Metals and Metallurgy
METALS AND METALLURGY. Archaic, nonliterate peoples, as well as prehistoric populations, worked meteoric iron long before they learned to use the ferrous ores occurring on the earth's surface. They treated certain ores like stones, that is, they regarded them as raw material for the manufacture of lithic tools. A similar technique was applied until recently by certain peoples having no knowledge of metallurgy: they worked meteorites with silex (flint) hammers and fashioned objects whose shapes resembled their stone models in all respects. This was how the Greenland Inuit (Eskimo) made their knives out of meteoric iron (Andrée, 1984, pp. 121ff.). When Cortés asked the Aztec chieftains where they had gotten their knives, they pointed to the sky.

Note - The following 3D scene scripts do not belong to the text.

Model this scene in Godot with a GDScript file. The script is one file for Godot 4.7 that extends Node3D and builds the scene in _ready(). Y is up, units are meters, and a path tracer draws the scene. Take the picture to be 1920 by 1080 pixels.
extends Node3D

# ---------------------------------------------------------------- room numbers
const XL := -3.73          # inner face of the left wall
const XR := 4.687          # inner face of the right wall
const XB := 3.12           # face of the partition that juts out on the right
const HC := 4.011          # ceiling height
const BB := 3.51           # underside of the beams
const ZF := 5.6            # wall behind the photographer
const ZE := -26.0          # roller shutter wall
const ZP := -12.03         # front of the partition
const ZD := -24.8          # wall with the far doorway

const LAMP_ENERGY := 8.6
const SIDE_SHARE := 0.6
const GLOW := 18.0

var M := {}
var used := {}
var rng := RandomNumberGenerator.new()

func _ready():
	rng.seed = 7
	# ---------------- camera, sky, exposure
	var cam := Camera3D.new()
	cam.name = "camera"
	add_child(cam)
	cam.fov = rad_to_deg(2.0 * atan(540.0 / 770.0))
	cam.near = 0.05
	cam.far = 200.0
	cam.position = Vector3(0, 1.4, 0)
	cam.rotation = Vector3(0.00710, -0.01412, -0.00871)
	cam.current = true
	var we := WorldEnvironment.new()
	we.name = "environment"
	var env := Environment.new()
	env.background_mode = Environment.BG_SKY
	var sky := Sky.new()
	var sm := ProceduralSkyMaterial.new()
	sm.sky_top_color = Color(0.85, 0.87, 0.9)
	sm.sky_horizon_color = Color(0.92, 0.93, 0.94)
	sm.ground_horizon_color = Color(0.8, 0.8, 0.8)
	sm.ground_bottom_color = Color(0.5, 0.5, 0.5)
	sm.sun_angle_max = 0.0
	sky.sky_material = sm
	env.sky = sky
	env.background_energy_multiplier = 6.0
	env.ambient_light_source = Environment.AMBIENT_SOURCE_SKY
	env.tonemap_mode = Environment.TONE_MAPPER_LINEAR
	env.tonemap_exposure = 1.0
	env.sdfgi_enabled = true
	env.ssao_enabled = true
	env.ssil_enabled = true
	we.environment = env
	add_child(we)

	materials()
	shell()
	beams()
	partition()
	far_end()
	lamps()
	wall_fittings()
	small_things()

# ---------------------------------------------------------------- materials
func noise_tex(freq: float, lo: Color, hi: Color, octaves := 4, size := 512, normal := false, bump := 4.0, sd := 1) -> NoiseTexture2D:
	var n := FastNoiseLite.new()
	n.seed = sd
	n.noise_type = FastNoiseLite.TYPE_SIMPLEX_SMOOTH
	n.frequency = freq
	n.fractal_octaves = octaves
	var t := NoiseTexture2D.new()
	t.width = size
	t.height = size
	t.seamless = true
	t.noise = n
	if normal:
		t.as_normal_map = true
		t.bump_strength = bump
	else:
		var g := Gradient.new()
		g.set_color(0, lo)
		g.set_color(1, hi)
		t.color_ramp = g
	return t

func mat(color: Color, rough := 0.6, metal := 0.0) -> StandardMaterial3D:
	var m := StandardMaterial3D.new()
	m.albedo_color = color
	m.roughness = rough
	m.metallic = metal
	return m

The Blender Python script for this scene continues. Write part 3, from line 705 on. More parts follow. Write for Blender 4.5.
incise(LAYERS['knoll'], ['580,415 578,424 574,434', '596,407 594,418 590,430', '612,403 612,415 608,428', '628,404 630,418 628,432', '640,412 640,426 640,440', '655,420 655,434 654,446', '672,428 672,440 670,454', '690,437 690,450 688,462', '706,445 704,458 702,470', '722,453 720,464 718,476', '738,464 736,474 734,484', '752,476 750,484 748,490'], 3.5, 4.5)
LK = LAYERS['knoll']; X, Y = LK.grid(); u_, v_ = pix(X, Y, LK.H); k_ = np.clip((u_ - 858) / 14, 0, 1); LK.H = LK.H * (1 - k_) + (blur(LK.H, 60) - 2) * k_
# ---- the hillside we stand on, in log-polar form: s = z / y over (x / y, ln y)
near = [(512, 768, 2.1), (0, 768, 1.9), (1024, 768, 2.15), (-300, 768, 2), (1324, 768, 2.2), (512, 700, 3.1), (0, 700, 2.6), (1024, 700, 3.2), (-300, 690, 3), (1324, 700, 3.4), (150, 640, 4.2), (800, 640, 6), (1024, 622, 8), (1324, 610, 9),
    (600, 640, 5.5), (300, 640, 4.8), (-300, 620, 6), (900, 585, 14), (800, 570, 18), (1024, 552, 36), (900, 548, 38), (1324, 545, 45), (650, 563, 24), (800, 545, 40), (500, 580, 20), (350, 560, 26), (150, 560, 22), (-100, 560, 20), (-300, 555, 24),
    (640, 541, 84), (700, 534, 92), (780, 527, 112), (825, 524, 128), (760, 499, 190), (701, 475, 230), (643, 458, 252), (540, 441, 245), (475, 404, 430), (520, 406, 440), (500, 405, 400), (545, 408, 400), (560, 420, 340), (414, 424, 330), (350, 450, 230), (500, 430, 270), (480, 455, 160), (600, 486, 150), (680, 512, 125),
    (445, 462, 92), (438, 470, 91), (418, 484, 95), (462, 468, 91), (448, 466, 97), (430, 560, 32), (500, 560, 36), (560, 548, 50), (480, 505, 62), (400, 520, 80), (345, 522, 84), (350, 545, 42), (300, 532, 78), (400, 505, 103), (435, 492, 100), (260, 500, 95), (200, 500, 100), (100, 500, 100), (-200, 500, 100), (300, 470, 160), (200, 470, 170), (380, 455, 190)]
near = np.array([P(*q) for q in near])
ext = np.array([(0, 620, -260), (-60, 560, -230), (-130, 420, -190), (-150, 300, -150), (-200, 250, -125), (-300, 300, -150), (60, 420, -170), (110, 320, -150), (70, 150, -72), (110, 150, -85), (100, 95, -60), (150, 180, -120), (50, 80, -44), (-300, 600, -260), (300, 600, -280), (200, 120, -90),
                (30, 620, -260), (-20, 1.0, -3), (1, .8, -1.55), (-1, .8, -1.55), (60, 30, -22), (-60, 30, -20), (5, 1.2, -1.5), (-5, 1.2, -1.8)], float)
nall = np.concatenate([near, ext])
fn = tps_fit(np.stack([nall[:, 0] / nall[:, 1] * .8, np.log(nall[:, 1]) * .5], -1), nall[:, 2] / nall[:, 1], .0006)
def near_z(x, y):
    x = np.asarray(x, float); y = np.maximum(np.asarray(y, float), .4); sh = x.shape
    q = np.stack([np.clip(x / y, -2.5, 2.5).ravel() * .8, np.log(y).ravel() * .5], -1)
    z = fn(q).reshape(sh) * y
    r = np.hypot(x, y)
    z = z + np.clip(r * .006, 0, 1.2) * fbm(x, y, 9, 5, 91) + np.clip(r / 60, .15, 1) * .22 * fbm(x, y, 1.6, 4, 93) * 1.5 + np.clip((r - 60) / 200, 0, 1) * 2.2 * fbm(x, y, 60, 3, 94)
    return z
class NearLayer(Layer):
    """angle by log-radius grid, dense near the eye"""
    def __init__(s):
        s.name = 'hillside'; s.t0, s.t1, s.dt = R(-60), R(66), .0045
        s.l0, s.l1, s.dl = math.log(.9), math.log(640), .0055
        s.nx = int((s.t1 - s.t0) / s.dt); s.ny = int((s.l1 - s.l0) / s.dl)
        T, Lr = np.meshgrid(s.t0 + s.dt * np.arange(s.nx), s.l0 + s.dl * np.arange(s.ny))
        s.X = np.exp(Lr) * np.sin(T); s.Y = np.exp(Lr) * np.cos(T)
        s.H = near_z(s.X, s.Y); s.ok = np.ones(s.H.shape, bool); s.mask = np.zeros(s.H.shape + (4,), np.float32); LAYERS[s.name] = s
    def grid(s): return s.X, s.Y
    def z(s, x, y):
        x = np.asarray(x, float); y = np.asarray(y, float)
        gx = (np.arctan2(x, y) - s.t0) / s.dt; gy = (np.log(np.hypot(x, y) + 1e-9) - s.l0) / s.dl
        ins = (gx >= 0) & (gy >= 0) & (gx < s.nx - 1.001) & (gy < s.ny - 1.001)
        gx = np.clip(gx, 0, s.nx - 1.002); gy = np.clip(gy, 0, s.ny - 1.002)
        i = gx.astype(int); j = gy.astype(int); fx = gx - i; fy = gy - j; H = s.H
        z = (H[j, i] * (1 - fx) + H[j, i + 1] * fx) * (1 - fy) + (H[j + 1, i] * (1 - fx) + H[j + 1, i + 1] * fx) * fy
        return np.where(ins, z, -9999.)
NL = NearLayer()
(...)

Like the Maya of Yucatan and the Inca of Peru, the Aztec used only meteoric iron, which they valued more highly than gold. In fact, excavations have revealed no trace of terrestrial iron in the prehistoric deposits of the New World (Forbes, 1950, pp. 401ff.).
Paleo-Oriental peoples presumably held similar ideas. The Sumerian word an-bar, the earliest vocable designating iron, is written with the signs for "sky" and "fire." Campbell Thompson renders it "celestial lightning (or meteorite)," but it is usually translated "celestial metal" or "star-metal" (Eliade, 1978, p.